El Rey ha demostrado a lo ancho y largo de estos años que es un Jefe de Estado tremendamente útil. En la primera fase de la transición democrática y en los revueltos tiempos en que vivimos. Su declaración de Tenerife es muy importante pues elimina con muy pocas palabras las dudas acerca de su propio recorrido al frente de la Institución. Salvo que la salud le falle tenemos Monarca para rato, y cualquier veleidad sucesoria o apresurada tendrá que esperar. Don Juan Carlos no puede ceder el testigo al Príncipe Felipe. Lo saben los dos, y los dos tienen que establecer los plazos mirando a la futura España que se dibuja en los cambios estatutarios que van a protagonizar las 17 autonomías que conforman España, sea cual sea el nivel competencial que salga del iniciado proceso de reformas.

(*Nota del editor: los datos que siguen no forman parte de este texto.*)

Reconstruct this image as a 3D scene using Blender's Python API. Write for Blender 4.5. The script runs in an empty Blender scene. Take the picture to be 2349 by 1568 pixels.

Y habrá que incluir la reforma constitucional con su derivada de elecciones generales.
El Rey ha demostrado que sabe navegar en las tormentas. Y la que tenemos encima por culpa y gracia de los dirigentes políticos es de las grandes. Está apareciendo una España que es la real y no la que a lo mejor deseábamos, una España distinta a la dibujada hace treinta años y en la que el Rey y la Monarquía mantenían un respaldo popular que hoy ha descendido quince puntos entre los más jóvenes. Algo para preocuparse y tomar las medidas oportunas, partiendo del hecho irreversible de que aquella familia real compuesta por cinco miembros, hoy se ha multiplicado, variado y transformado hasta hacerla irreconocible.
Afirma el presidente de la Generalitat que Monarquía y Democracia están unidas en España y que hoy intentar caminar con una y sin la otra es difícil, arriesgado e aventurero. Y tiene razón. Necesitamos al Rey, incluso pese al Rey. No está el país en condiciones de afrontar un cambio tan drástico como sería pasar de la Monarquía a la República, pero no es menos verdad que el ejercicio de reinar hay que ejercerlo y merecerlo cada día. Y que el pueblo español, en su conjunto, no puede estar eternamente considerado como menor de edad y necesitado de un padre. Desde la política, desde las empresas y desde los medios de comunicación se suman las advertencias y los deseos. Toca ajustar las velas y esperar a que amaine el temporal.